6. He still takes pictures of weird things like Nyquil tablets and dead bugs. Mommy will be going through pictures of the boys from her camera when she comes across pictures of a dead bird or a weird looking plant.

5. When Goobs is sick, Daddy is willing to sleep in the other room with him so Goobs's little, sick, stuffy head can be propped up. And, when Goobs wakes up in a fever dream haze and says "Dada, Dada" with a reassured tone in his voice because Daddy is laying right there next to him, it makes Mommy's heart melt because already little Goobs realizes how lucky he is to have a daddy like Daddy.

4. Daddy let's Mommy sleep in on mornings that he doesn't have to go to work and even gives everyone breakfast. All you other mothers out there know what a huge deal this is.

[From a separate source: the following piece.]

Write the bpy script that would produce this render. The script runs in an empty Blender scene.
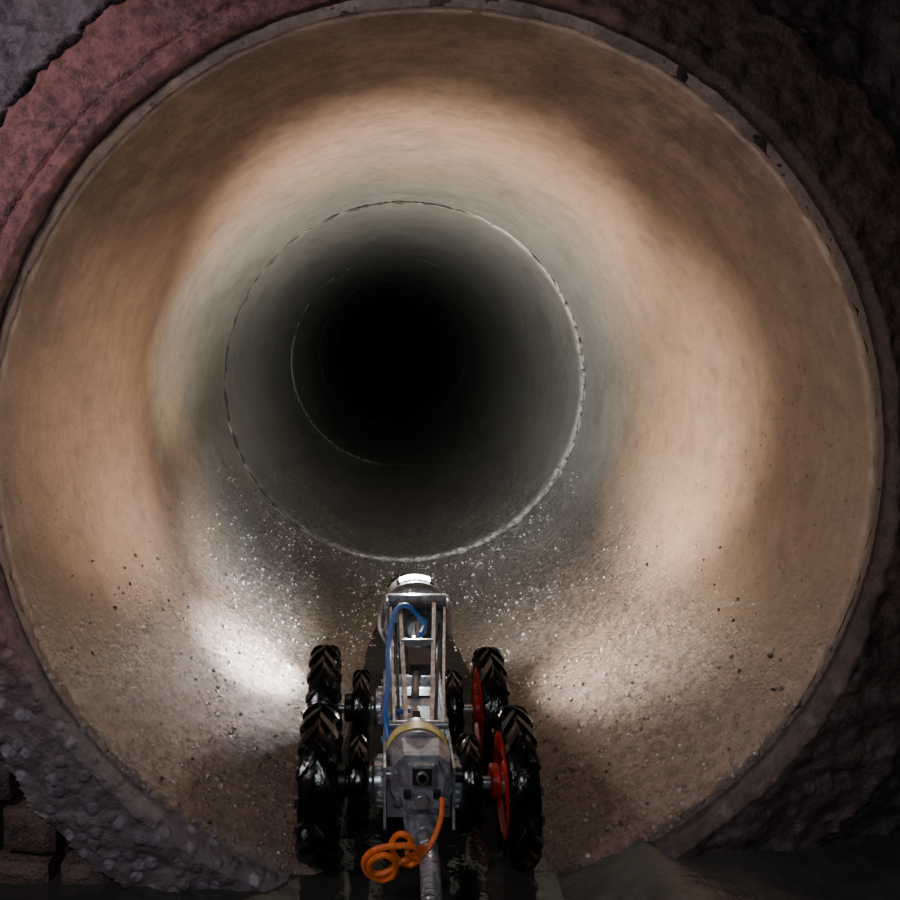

3. When Mommy suggests getting a new, flat screen TV for Daddy, he says "If we are going to spend the money, I think you would probably enjoy a new stove or sewing machine more than I would a new TV."

2. He always makes Mommy feel like she is capable of doing anything. For some reason he has complete faith in her abilities. Since Mommy doubts herself at least 20 times a day, this is significant.

1. He loves her. And it really is something to be loved by someone who choose you over everyone else.